NEVADA
Eternal Energy owns a 100% interest in 52,957 gross and net acres in its developing Mississippian-Chainman shale project at Big Sand Spring Valley in the Great Basin of Nevada.
Additional shallower targets in the project include established reservoirs in the Railroad Valley Oligocene Volcanics and sandstones in the Diamond Peak Formation. These zones fall immediately above the oil source generating shales of the Chainman formation.
To date, drilling in the Big Sand Spring Valley has been extremely limited, although three wells have previously drilled through the Chainman to test deeper objectives.
The previously drilled Exxon Wildhorse and Arco Squaw Hills wells were essentially spud in the Chainman and encountered approximately 700 feet of the zone. The Arco Wood Canyon well drilled into the Chainman at 3,870 feet and encountered 645 feet of Chainman host rock. Analysis from these wells establishes that the Chainman can be a hydrocarbon source rock within EERG's project area and that drilling in the deeper part of Big Sand Spring Valley should encounter additional Chainman shales and potential reservoir enhancing clastic units.
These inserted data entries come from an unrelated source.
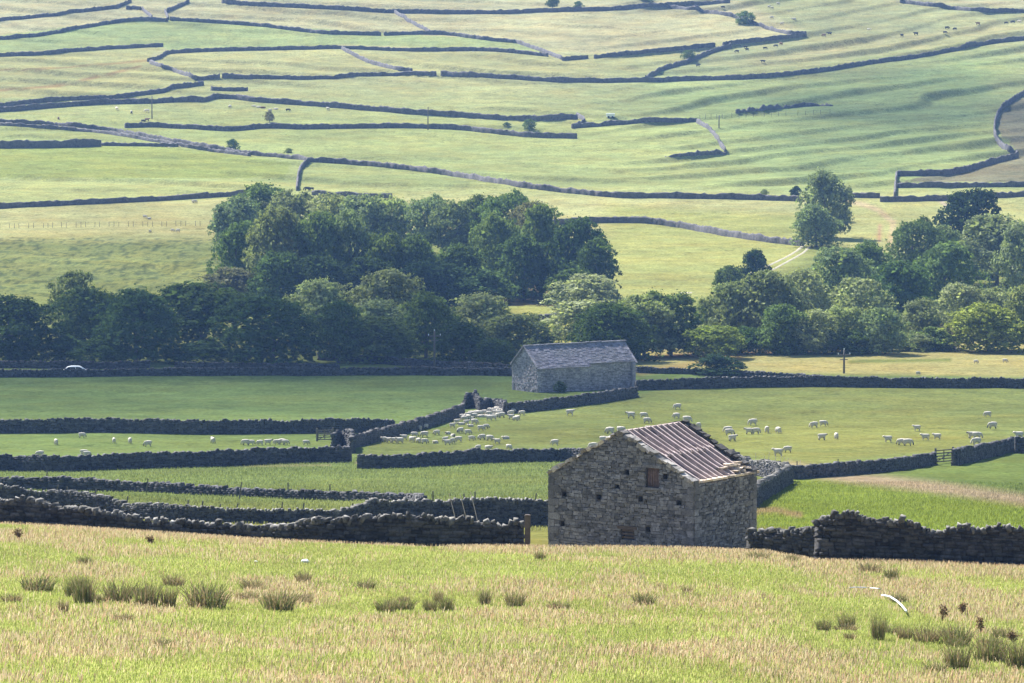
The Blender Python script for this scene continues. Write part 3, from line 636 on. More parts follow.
# ------------------------------------------------------------------ the barn on the valley floor
def far_barn():
    D = 596.0; kx, kz = ray(538, 368.5); C = Vector((kx*D, D, CAMZ + kz*D)); Hh = 4.4; zb = C.z - Hh; sc = D/F
    B = empty('field_barn', (C.x, C.y, zb)); tag(B, 'long stone barn with a grey slate roof beyond the big flock of sheep', 'barn')
    g = Vector((-.476, .879, 0)).normalized(); s = Vector((.876, .482, 0)).normalized(); up = Vector((0,0,1))
    Lg, Ls, R = 54.6*sc, 114*sc, 2.55; O = Vector((0,0,0)); ng, nr = -s, -g; Sp = Ls*.53; rec = .42
    gp = [(0,0),(Lg,0),(Lg,Hh),(Lg/2,Hh+R),(0,Hh)]
    sl1 = (.55*Lg, Hh-2.0, .22, .45)
    holes = [(Lg*.93, Hh-3.35, .5, 1.6), (Lg*.5, Hh-3.0, .22, .7), (Lg*.17, Hh-3.2, .3, .7)]
    slab('gable_wall', O, g, ng, gp, .5, holes, .35, M['mortar'], B)
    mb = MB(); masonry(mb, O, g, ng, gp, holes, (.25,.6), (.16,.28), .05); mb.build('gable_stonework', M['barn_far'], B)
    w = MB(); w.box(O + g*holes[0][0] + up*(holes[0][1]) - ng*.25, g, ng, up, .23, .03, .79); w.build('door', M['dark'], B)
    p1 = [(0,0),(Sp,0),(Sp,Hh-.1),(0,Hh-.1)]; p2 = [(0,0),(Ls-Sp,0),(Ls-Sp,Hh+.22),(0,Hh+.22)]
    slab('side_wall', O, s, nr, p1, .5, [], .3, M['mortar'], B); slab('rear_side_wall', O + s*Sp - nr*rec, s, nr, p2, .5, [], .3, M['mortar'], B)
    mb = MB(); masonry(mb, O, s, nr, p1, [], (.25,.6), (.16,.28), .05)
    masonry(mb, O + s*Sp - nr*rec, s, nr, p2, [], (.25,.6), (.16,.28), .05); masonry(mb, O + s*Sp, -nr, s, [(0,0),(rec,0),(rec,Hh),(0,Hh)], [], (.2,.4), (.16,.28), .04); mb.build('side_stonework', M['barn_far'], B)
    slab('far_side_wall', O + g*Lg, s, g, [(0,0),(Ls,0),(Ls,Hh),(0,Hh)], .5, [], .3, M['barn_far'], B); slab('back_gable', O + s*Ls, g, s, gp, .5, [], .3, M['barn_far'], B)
    def rp(u, q, dz=0): return O + g*u + s*q + up*(Hh + R*(1-abs(u-Lg/2)/(Lg/2)) + dz)
    def slope(nm, q0, q1, ulo, sgn, base):
        mb = MB(); n = 15; 
        P = [rp(base + sgn*ulo, q0, .02), rp(base + sgn*ulo, q1, .02), rp(Lg/2, q1, .02), rp(Lg/2, q0, .02)]; nn = (P[1]-P[0]).cross(P[3]-P[0]).normalized()*.06
        mb.poly([p-nn for p in P] + [p+nn for p in P], [(0,3,2,1),(4,5,6,7),(0,1,5,4),(1,2,6,5),(2,3,7,6),(3,0,4,7)])
        N = nn.normalized(); N = N if N.z > 0 else -N
        for i in range(n):
            u_ = ulo + (Lg/2-ulo)*(i+.5)/n; q = q0; half = (Lg/2-ulo)/n*.62; d = (g*(sgn*Lg/2) + up*R).normalized()
            while q < q1:
                l = random.uniform(.28,.6)*(1.3-.6*i/n); l = min(l, q1-q+.05)
                mb.box(rp(base + sgn*u_, q+l/2, .02) + N*(.09+random.uniform(0,.03)) , (d - N*.05).normalized(), s, N, half*1.15, l/2*.97, .02, .06); q += l
        return mb.build(nm, M['slate'], B)
    slope('roof', -.2, Sp, -.18, 1, 0); slope('roof', Sp+.01, Ls+.2, .28, 1, 0); slope('roof', -.2, Ls+.2, -.18, -1, Lg)
    mb = MB(); q = -.2
    while q < Ls+.2:
        l = random.uniform(.5,.8); mb.box(rp(Lg/2, q+l/2, .12 + (.04 if q > Sp*1.15 else 0)+random.uniform(-.03,.03)), s, g, up, l/2*.97, .2, .07, .12); q += l
    mb.build('ridge_tiles', M['slate'], B)
    for off in (-.12, Ls+.1):
        mb = MB()
        for i in range(20):
            u_ = Lg*(i+.5)/20; d = (g*(Lg/2) + up*R*(1 if u_ < Lg/2 else -1)).normalized(); mb.box(rp(u_, off, .12), d, s, s.cross(d), Lg/20*.6, .14, .05, .12)
        mb.build('verge_stones', M['barn_far'], B)
    mb = MB()
    mb.box(O + s*(Sp/2) + up*(Hh-.12) + nr*.1, s, nr, up, Sp/2, .1, .05, .02)
    mb.build('eaves_course', M['barn_far'], B)
far_barn()

# ------------------------------------------------------------------ animals: one skinned body each
def skin_body(name, V, E, rad, split, mats):
    me = bpy.data.meshes.new(name); me.from_pydata(V, E, []); me.update()
    bm = bmesh.new(); bm.from_mesh(me); bm.verts.layers.skin.verify(); bm.to_mesh(me); bm.free(); o = link(name, me)
    sk = o.modifiers.new('skin', 'SKIN'); sk.use_smooth_shade = True; sk.branch_smoothing = .6
    for i, r in enumerate(rad): me.skin_vertices[0].data[i].radius = r if hasattr(r, '__len__') else (r, r)
    me.skin_vertices[0].data[0].use_root = True
    sb = o.modifiers.new('sub', 'SUBSURF'); sb.levels = 1; sb.render_levels = 1
    bpy.context.view_layer.update()
    nm = bpy.data.meshes.new_from_object(o.evaluated_get(bpy.context.evaluated_depsgraph_get())); nm.name = name
    bpy.data.objects.remove(o); nm.materials.clear()
    for m in mats: nm.materials.append(m)
    for p in nm.polygons: p.material_index = split(p.center); p.use_smooth = True
    return nm
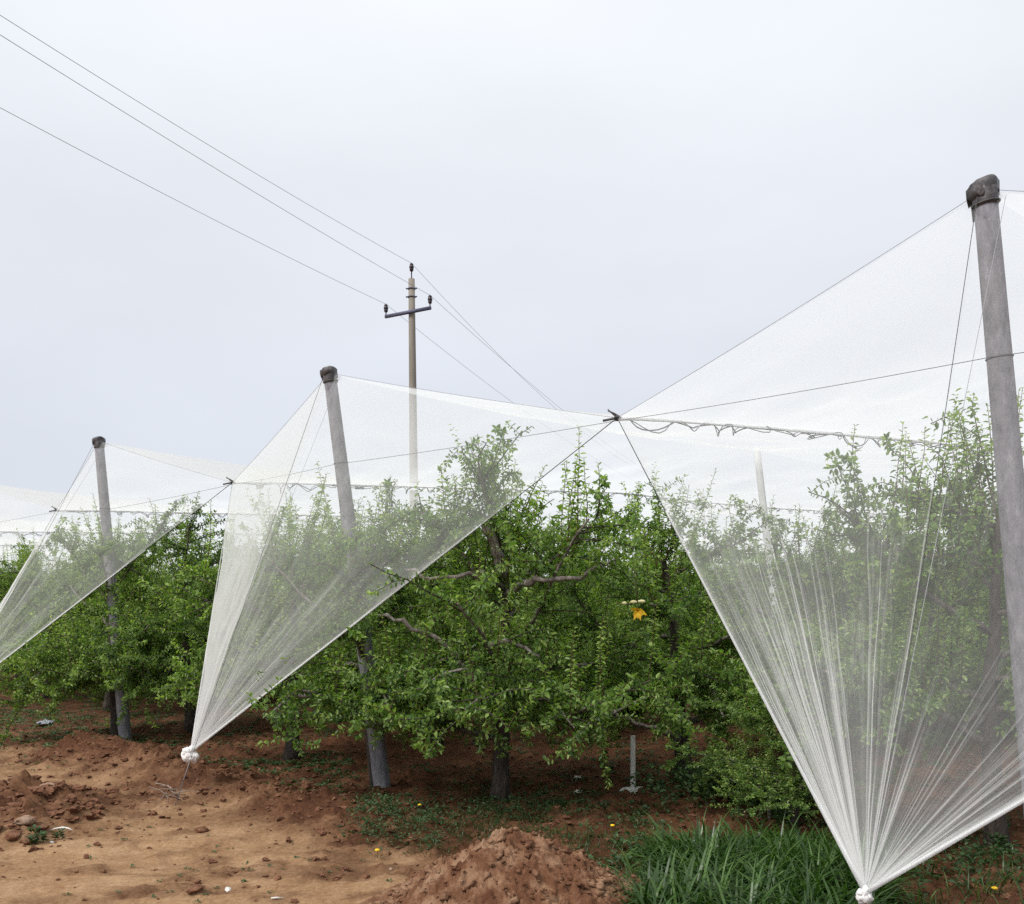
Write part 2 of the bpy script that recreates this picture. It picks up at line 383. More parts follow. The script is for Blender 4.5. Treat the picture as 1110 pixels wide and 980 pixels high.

Fourteen miles to the east of the Big Sand Spring Valley reservoirs, numerous wells have been drilled within Railroad Valley, producing over 36-million barrels of Chainman-derived oil. Oil samples from these fields have been isotopically typed and can be definitively associated with Chainman as the source. Big Sand Spring Valley, Nevada and environs (view the PDF).
EERG is currently looking for a joint venture partner to farm out the drilling on the Nevada property.